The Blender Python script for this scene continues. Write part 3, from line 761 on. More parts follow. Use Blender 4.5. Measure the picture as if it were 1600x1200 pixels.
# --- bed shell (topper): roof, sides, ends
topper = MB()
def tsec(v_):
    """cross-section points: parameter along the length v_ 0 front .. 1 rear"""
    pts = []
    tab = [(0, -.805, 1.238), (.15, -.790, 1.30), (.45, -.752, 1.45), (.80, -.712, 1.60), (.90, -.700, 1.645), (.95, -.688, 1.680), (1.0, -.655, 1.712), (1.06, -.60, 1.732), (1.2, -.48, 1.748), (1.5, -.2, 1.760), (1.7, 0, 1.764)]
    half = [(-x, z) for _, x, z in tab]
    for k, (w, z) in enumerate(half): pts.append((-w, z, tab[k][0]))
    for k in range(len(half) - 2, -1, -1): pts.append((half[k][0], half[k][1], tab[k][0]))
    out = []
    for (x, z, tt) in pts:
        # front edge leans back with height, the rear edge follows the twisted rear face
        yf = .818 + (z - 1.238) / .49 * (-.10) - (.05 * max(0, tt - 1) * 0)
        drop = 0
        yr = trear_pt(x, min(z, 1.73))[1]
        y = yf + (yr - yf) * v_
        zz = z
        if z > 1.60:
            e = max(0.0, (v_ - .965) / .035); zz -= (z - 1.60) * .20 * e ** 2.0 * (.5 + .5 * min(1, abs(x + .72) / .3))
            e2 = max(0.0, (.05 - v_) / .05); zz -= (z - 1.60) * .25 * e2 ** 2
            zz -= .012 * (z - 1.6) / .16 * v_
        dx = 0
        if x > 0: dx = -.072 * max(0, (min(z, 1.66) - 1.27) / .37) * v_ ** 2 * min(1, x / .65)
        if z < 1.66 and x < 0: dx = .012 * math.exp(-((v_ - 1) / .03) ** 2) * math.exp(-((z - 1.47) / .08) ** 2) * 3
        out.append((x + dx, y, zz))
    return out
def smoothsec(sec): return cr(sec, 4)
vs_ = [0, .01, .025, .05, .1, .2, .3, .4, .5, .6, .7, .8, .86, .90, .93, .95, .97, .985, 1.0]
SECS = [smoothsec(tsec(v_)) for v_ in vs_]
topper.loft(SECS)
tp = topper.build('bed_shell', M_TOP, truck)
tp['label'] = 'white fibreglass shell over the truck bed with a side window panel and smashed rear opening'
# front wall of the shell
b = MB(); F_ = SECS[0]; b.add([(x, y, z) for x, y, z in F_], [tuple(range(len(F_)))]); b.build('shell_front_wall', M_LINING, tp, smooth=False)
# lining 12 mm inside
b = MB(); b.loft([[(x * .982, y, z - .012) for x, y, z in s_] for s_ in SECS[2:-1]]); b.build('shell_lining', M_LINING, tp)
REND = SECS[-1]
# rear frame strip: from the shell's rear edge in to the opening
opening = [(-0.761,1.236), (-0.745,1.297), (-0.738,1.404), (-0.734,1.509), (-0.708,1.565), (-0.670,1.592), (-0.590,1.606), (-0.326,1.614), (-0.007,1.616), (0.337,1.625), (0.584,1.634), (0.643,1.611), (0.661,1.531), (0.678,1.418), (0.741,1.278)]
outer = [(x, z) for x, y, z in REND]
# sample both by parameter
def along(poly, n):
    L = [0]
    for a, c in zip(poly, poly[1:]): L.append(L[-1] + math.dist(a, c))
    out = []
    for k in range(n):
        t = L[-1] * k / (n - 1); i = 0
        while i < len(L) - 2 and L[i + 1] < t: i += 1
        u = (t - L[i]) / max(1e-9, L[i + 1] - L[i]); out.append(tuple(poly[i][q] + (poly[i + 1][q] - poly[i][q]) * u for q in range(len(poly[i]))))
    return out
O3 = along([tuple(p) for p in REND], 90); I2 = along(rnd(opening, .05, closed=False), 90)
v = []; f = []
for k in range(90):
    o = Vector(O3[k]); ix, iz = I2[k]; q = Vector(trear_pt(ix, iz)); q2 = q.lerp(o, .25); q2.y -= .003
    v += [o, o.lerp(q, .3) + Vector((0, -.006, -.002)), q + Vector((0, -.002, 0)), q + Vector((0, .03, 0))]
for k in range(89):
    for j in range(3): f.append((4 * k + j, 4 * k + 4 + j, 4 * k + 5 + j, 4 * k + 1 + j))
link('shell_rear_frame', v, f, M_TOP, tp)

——

**THE PROBLEM**: Only a number is wanted: how many lines above include "from"?

**TASK ANSWER**: 2